>> BEGIN Dataset excerpt
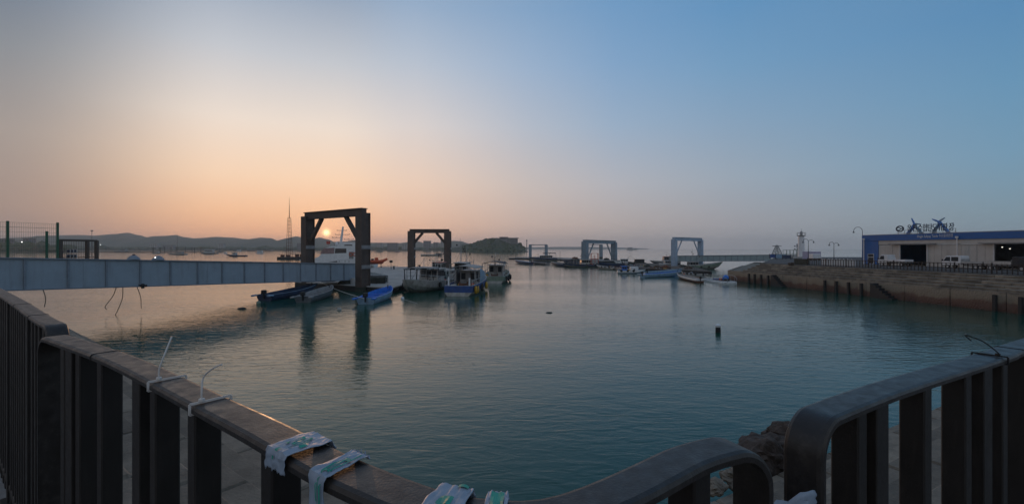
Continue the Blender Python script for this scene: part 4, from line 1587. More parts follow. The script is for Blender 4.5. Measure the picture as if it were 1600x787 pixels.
# ================================================================== boats
def hull(t, L_, B_, fs, fb, dr, tr, m_low, m_up, m_gun, m_in, floor=0.2, split=0.6, rake=0.10, n=16, thick=0.07, full=2.2, smooth=True):
    """open hull lofted from stern (x=-L/2) to bow; adds hull, topside, gunwale, deck"""
    secs = []
    for i in range(n + 1):
        s = i / n
        if s < 0.45:
            b = B_ / 2 * (tr + (1 - tr) * math.sin(s / 0.45 * PI / 2))
        else:
            b = B_ / 2 * max(0.015, 1 - ((s - 0.45) / 0.55) ** full)
        sh = fs + (fb - fs) * s ** 2.2
        k = -dr if s < 0.6 else -dr + (dr + 0.45 * fb) * ((s - 0.6) / 0.4) ** 2.6
        fl = max(floor, k + 0.08)
        fl = min(fl, sh - 0.06)
        x = -L_ / 2 + L_ * s

        def X(z, f=1.0):
            return x + rake * L_ * (s ** 4) * (max(z - k, 0) / max(sh - k, 0.1)) * 0.9
        zc = k + (sh - k) * 0.25
        zm_ = k + (sh - k) * split
        secs.append([(X(k), 0, k), (X(zc), b * 0.78, zc), (X(zm_), b * 0.95, zm_), (X(sh), b, sh), (X(sh), max(b - thick, b * 0.3), sh + 0.02), (X(fl), max(b * 0.86 - thick, b * 0.2), fl), (X(fl), 0, fl)])
    rows = {'hull': (0, 2, m_low), 'topside': (2, 3, m_up), 'gunwale': (3, 4, m_gun), 'deck': (4, 6, m_in)}
    out = {}
    for nm, (r0, r1, m_) in rows.items():
        mb_ = MB()
        for sg in (1, -1):
            vs_ = [(p[0], p[1] * sg, p[2]) for sec in secs for p in sec[r0:r1 + 1]]
            w_ = r1 - r0 + 1
            mb_.add(vs_, [(i * w_ + j, i * w_ + j + 1, (i + 1) * w_ + j + 1, (i + 1) * w_ + j) for i in range(n) for j in range(r1 - r0)])
            # transom
            sec = secs[0]
            if nm in ('hull', 'topside'):
                vs_ = [(p[0], p[1] * sg, p[2]) for p in sec[r0:r1 + 1]] + [(sec[r0][0], 0, sec[r0][2]), (sec[r1][0], 0, sec[r1][2])]
                k = r1 - r0 + 1
                mb_.add(vs_, [tuple(list(range(k)) + [k + 1, k])] if nm == 'topside' else [tuple(list(range(k)) + [k + 1])])
            if nm == 'gunwale':
                a, b2 = sec[3], sec[5]
                mb_.add([(a[0], a[1] * sg, a[2]), (a[0], 0, a[2]), (a[0] + thick, 0, a[2] + 0.02), (a[0] + thick, sec[4][1] * sg, a[2] + 0.02)], [(0, 1, 2, 3)])
            if nm == 'deck':
                mb_.add([(sec[4][0] + thick, sec[4][1] * sg, sec[4][2]), (sec[4][0] + thick, 0, sec[4][2]), (sec[6][0] + thick, 0, sec[6][2]), (sec[5][0] + thick, sec[5][1] * sg, sec[5][2])], [(0, 1, 2, 3)])
        o = mb_.build(nm, m_, t, smooth=smooth)
        out[nm] = o
    return out


def outboard(t, x, z, m_=None):
    m = MB().box(-0.28, 0.22, -0.2, 0.2, 0.12, 0.62).build('motor_cowl', m_ or M_DARK, t, bevel=0.06, loc=(x, 0, z))
    MB().box(-0.12, 0.05, -0.06, 0.06, -0.45, 0.14).build('motor_leg', M_DARK, m)
    MB().tube([(0.2, 0, 0.35), (0.8, 0.05, 0.45)], 0.03, 5).build('tiller', M_DARK, m)


def skiff(name, label, pos, rz, L_=7.5, B_=1.9, hullm=None, inm=None, gun=None, motor=True, wings=True, fs=0.55, fb=1.15, group=None, lowm=None):
    t = thing(name, label, 'boat', pos, rz, group)
    hull(t, L_, B_, fs, fb, 0.22, 0.82, lowm or hullm or M_WHITED, hullm or M_WHITED, gun or M_LGREY, inm or M_BOATB, floor=0.12, full=2.6)
    for f in (-0.22, 0.02, 0.24):
        w_ = B_ * (0.86 if f < 0.2 else 0.66)
        MB().box(f * L_ - 0.14, f * L_ + 0.14, -w_ / 2 + 0.06, w_ / 2 - 0.06, fs - 0.14, fs - 0.08).build('thwart', inm or M_BOATB, t)
    if wings:
        for s in (-1, 1):
            MB().box(-L_ / 2 - 0.75, -L_ / 2 + 0.02, s * B_ * 0.40 - 0.16, s * B_ * 0.40 + 0.16, fs - 0.16, fs + 0.022).build('stern_wing', gun or M_LGREY, t, bevel=0.03)
    if motor:
        outboard(t, -L_ / 2 - 0.1, fs - 0.05)
    MB().tube([(L_ / 2 - 0.5, 0, fb - 0.25), (L_ / 2 - 0.5, 0, fb + 0.2)], 0.05, 6).build('mooring_post', M_DARK, t)
    return t


def heading(a, b):
    return math.atan2(b.y - a.y, b.x - a.x)


def place(px0, py0, px1, py1):
    a, b = W(px0, py0), W(px1, py1)
    return (a + b) / 2, heading(a, b), (b - a).length


def skiff_at(label, px0, py0, px1, py1, L_=None, **kw):
    p, h, l = place(px0, py0, px1, py1)
    return skiff('skiff', label, p, h, L_ or l, **kw)


o = skiff_at('dark navy open skiff with an outboard motor, farthest out under the bridge', 412, 470, 492, 456.5, B_=2.3, L_=9.2, hullm=M_NAVY, inm=M_NAVY, gun=M_BOATL, fs=0.75, fb=1.3)
o.scale = (1.25, 1.25, 1.1)
o = skiff_at('grey-blue open skiff moored between the navy one and the dock', 466, 475, 522, 458, B_=2.3, L_=8.6, hullm=mat('boat_slate', (0.12, 0.135, 0.15), 0.6, 0, 0.4, 2), inm=M_GREY, gun=M_GREY, fs=0.75, fb=1.25)
o.scale = (1.22, 1.22, 1.1)
o = skiff_at('bright blue open skiff in front of the concrete dock corner', 566, 477, 612, 461, B_=2.3, L_=7.4, hullm=M_BOATL, inm=M_BOATB2, gun=M_BOATB2, fs=0.75, fb=1.35)
o.scale = (1.3, 1.3, 1.1)


def fishing_boat(label, pos, rz, L_, B_, low, up, inm, cabin=(0.1, 0.34, 1.9), cabin_m=None, canopy=None, canopy_m=None, masts=(), fs=1.0, fb=1.7, poles=True, fenders=(), rails=True, roof_m=None, gear=True, name='fishing_boat', lights=False):
    t = thing(name, label, 'boat', pos, rz)
    hull(t, L_, B_, fs, fb, 0.35, 0.86, low, up, M_LGREY, inm, floor=0.45, split=0.5, full=2.8, thick=0.12)
    cabin_m = cabin_m or M_WHITE
    f0, f1, ch = cabin
    x0, x1 = f0 * L_, f1 * L_
    w = B_ * 0.29
    zb, zt = 0.4, 0.45 + ch
    c = MB()
    c.add([(x0, -w, zb), (x1 + 0.15, -w, zb), (x1 + 0.15, w, zb), (x0, w, zb), (x0 + 0.05, -w * 0.93, zt), (x1 - 0.25, -w * 0.93, zt), (x1 - 0.25, w * 0.93, zt), (x0 + 0.05, w * 0.93, zt)],
          [(3, 2, 1, 0), (4, 5, 6, 7), (0, 1, 5, 4), (1, 2, 6, 5), (2, 3, 7, 6), (3, 0, 4, 7)])
    co = c.build('wheelhouse', cabin_m, t, bevel=0.04)
    rf = MB().box(x0 - 0.3, x1 + 0.05, -w - 0.12, w + 0.12, zt + 0.002, zt + 0.1).build('roof', roof_m or cabin_m, t, bevel=0.03)
    zw0, zw1 = zb + ch * 0.55, zt - 0.18
    n = max(2, int((x1 - x0) / 0.9))
    for s in (-1, 1):
        for i in range(n):
            a, b = x0 + 0.15 + (x1 - x0 - 0.4) * i / n + 0.06, x0 + 0.15 + (x1 - x0 - 0.4) * (i + 1) / n - 0.06
            MB().box(a, b, s * w * 0.975 - 0.03, s * w * 0.975 + 0.03, zw0, zw1).build('window', M_GLASS, co)
    for i in range(3):
        y0 = -w * 0.85 + w * 1.7 * i / 3 + 0.04
        y1 = -w * 0.85 + w * 1.7 * (i + 1) / 3 - 0.04
        xf = lambda z: x1 + 0.15 - 0.40 * (z - zb) / (zt - zb) + 0.012
        MB().add([(xf(zw0), y0, zw0), (xf(zw0), y1, zw0), (xf(zw1), y1, zw1), (xf(zw1), y0, zw1)], [(0, 1, 2, 3)]).build('windscreen', M_GLASS, co)
        if i != 1:
            MB().box(x0 - 0.02, x0 + 0.045, y0, y1, zw0, zw1).build('window', M_GLASS, co)
        else:
            MB().box(x0 - 0.02, x0 + 0.045, y0, y1, zb + 0.1, zw1).build('door', M_GREY, co)
    if canopy:
        a, b, hz = canopy
        xa, xb = a * L_, b * L_
        wc = B_ * 0.43
        for x in (xa + 0.1, (xa + xb) / 2, xb - 0.1):
            for s in (-1, 1):
                MB().tube([(x, s * (wc - 0.1), 0.45), (x, s * (wc - 0.1), hz + 0.02)], 0.045, 5).build('canopy_post', M_LGREY, t)
        rows = []
        nx, ny = 8, 6
        vs_ = []
        for i in range(nx + 1):
            for j in range(ny + 1):
                u, v = i / nx, j / ny * 2 - 1
                vs_.append((xa + (xb - xa) * u, v * wc, hz + 0.28 * (1 - v * v) - 0.07 * abs(math.sin(u * PI * 3)) * abs(v)))
        m = MB().add(vs_, [(i * (ny + 1) + j, i * (ny + 1) + j + 1, (i + 1) * (ny + 1) + j + 1, (i + 1) * (ny + 1) + j) for i in range(nx) for j in range(ny)])
        o = m.build('canopy', canopy_m or M_TARP, t, smooth=True)
        o.modifiers.new('s', 'SOLIDIFY').thickness = 0.04
    for f, y, h, arms in masts:
        mm = MB().tube([(f * L_, y, 0.45), (f * L_, y, h)], 0.07, 6, 0.035).build('mast', M_LGREY, t)
        for k in range(arms):
            z = h * (0.72 + 0.1 * k)
            MB().tube([(f * L_, y - 0.7, z), (f * L_, y + 0.7, z)], 0.03, 4).build('yard', M_LGREY, mm)
            MB().lathe([(0.06, 0), (0.14, 0.04), (0.14, 0.22), (0.05, 0.28)], 8, c=(f * L_, y + 0.6 * (1 if k % 2 else -1), z)).build('lamp', M_DARK, mm)
    if rails:
        for s in (-1, 1):
            pts = []
            for i in range(7):
                f = -0.46 + 0.86 * i / 6
                ss = f + 0.5
                b_ = B_ / 2 * (0.86 + 0.14 * math.sin(min(ss / 0.45, 1) * PI / 2)) if ss < 0.45 else B_ / 2 * (1 - ((ss - 0.45) / 0.55) ** 2.8)
                sh = fs + (fb - fs) * ss ** 2.2
                p = (f * L_, s * max(b_ - 0.12, 0.1), sh)
                pts.append((p[0], p[1], p[2] + 0.55))
                MB().tube([p, pts[-1]], 0.03, 4).build('rail_post', M_LGREY, t)
            MB().tube(pts, 0.03, 4).build('hand_rail', M_LGREY, t)
    for f, s, m_ in fenders:
        ss = f + 0.5
        b_ = B_ / 2 * (0.86 + 0.14 * math.sin(min(ss / 0.45, 1) * PI / 2)) if ss < 0.45 else B_ / 2 * (1 - ((ss - 0.45) / 0.55) ** 2.8)
        MB().lathe([(0.04, 0.95), (0.16, 0.85), (0.2, 0.5), (0.16, 0.15), (0.04, 0.05)], 10).build('fender', m_, t, smooth=True, loc=(f * L_, s * (b_ + 0.16), 0.12))
    if gear:
        MB().lathe([(0.32, -0.5), (0.45, -0.5), (0.45, -0.42), (0.2, -0.4), (0.2, 0.4), (0.45, 0.42), (0.45, 0.5), (0.32, 0.5)], 14).build('net_winch', M_RUST, t, loc=(-0.28 * L_, 0, 1.0)).rotation_euler = (R(90), 0, 0)
        MB().box(-0.40 * L_, -0.33 * L_, -0.5, 0.5, 0.45, 0.95).build('fish_hold', M_BOATB, t, bevel=0.04)
        MB().box(0.36 * L_, 0.42 * L_, -0.35, 0.35, 0.5, 1.1).build('anchor_locker', M_LGREY, t, bevel=0.04)
    return t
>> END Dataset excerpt
What is required: Of all the lines in the listing above, how many include "from"? Write only the number.

Response to the task: 2